"The announcement does not impact F45's strategy or the F45 gyms that are open," the spokesperson for the company said.
"F45 remains committed to supporting the successes of our franchisees," she said in an email to the Herald.
The company listed with great fanfare on the New York Stock Exchange in July last year, opening at US$17 ($27) a share.
Investors since then have taken a bath, with the stock trading today at US$1.85, down from US$4 before this week's announcement.
When F45 debuted, media reports said Wahlberg had sold more than 20 million shares for US$16 each.
Gilchrist, with 20 years' experience in franchising, marketing and product development, co-founded the company and has served as co-chief executive officer since 2014 and a member of the company's board of directors since 2017.
He is stepping down as president, chief executive and chairman but will remain on the board.

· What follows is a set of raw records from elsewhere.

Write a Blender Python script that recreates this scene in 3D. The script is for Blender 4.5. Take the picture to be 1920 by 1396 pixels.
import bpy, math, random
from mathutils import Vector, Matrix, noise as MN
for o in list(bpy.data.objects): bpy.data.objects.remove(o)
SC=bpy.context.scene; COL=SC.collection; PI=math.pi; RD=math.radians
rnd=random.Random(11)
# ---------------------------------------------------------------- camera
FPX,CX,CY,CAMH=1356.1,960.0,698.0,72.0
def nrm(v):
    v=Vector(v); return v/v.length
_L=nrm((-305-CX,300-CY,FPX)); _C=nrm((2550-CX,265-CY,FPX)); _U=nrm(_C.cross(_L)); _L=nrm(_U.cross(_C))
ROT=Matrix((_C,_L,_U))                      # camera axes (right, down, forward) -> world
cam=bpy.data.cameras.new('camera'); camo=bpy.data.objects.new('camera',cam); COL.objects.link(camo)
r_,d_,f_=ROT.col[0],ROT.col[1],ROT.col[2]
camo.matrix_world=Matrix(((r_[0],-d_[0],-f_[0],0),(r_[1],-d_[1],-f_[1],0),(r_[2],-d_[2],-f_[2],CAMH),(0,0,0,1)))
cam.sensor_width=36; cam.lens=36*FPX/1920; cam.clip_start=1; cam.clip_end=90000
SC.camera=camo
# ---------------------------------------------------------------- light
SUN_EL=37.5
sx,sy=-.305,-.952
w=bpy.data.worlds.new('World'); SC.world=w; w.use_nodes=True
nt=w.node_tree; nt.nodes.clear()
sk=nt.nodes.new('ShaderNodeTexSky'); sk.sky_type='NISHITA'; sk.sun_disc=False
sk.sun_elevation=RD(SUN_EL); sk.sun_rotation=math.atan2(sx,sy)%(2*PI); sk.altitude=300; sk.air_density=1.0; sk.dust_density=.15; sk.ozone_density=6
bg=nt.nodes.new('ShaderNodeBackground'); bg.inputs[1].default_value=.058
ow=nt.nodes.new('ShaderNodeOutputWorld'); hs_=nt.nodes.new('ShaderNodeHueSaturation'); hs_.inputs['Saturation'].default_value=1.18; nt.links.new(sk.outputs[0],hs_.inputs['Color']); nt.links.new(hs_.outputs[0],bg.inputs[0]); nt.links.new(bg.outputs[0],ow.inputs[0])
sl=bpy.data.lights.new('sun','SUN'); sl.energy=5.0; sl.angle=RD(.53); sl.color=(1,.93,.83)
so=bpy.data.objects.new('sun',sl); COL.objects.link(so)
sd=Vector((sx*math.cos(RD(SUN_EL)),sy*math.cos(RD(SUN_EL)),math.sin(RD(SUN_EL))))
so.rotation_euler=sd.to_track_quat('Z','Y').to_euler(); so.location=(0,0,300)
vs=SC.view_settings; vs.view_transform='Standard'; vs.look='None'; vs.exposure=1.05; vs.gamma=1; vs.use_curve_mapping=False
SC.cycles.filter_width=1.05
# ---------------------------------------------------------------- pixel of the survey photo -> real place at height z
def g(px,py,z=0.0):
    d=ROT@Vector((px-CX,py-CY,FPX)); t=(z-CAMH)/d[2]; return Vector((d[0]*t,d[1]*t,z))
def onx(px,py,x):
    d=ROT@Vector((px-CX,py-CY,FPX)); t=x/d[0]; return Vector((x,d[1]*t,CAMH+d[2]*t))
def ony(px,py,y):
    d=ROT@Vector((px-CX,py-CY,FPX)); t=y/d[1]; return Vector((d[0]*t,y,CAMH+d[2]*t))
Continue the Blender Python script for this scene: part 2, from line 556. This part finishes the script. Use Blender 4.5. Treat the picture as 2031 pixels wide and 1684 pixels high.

"This transition will allow his successor to establish and execute new opportunities amid changing macroeconomic and business conditions," the company said.
Richard Grellman, F45's lead independent director, said that amid ongoing macroeconomic uncertainty, the company had started a review of its strategic and financial priorities.
As a result of this review, the company was realigning its corporate operations around an updated growth outlook that prioritises profitability and cash flow generation, he said.
The company now expects its selling, general and administrative expenses to be about US$15m to US$20m per quarter - about half the expenses incurred during the first quarter of this year.
"We are taking the necessary steps to right-size our business in light of shifting macroeconomic and business conditions," said chief financial officer Chris Payne.
"While we expect growth to continue, market dynamics are having a greater than expected impact on the ability of franchisees to obtain capital to develop new F45 locations.
"In addition, recent share price performance has made it challenging for franchisees to utilise financing facilities announced earlier this year," he said.
"While reducing corporate headcount was an incredibly difficult decision, acting proactively to realign our resources is an important step to enable the company to remain on track for long-term, sustainable success."
F45 has taken a big axe to its financial forecasts.
It now expects the full-year number of franchise sales to be between 350 and 450, compared to prior guidance of 1500, and initial studio openings of 350-450, compared to the prior guidance of 1000.
It expects full-year earnings before interest, tax, depreciation and amortisation of between US$25m and US$30m (from US$90m to US$100m).
The company's website says F45 Training is a global fitness community specialising in innovative, high-intensity group workouts that are fast, fun, and results-driven.
The "F" stands for functional training. The company claims that gym goers can burn up to 750 calories per 45-minute session.